Another episode involved a mom overly enthusing about me and the books and the child visibly drew further and further away. I think she wanted to hide under the shelves. The mom should have bought a book to read herself and hoped the child would be curious after. Maybe I should have suggested that out loud, but I didn’t want to frighten the kid more. Wish that mom were paired with the girl who wanted all of my books.

At the end of four hours of sitting at a table meeting and greeting strangers, the writer always asks herself is it worth it. Today’s sales net about 17 books.

Yes, yes, yes.

But this is a unique answer to the individual author. This author loves people watching and talking to bookloving parents and kids. I love sitting in between shelves full of colourful books even if they are competition. After all a lot of my friends wrote them. I love getting out and seeing the sales process.

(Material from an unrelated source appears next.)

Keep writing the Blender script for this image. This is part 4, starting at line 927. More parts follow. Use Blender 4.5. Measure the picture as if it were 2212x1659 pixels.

Writing is a solitary experience, signing is social.

In order to do any kind of selling, you have to be convinced that the creation you’re offering is of genuine and unique worth to your reader. Sometimes that’s hard when you’re sandwiched between thousands of books. Or when that book loving Mom still says no. But In the signing experience, I’ve discovered it’s not just the book that’s the product. It’s the meeting the author experience. Parents sometime wax poetic about how wonderful it is that their kids got to talk to a real author. Not

every school brings us in anymore. Kids thank me too or just gape in awe. So for me, it’s no longer just about sales. If I counted, it would be the good conversations I’ve had. What a great afternoon it’s been for that.

For this one summertime Saturday, I didn’t bury myself in my work, arguably a more profitable use of my time. Instead I enjoyed a real social media day.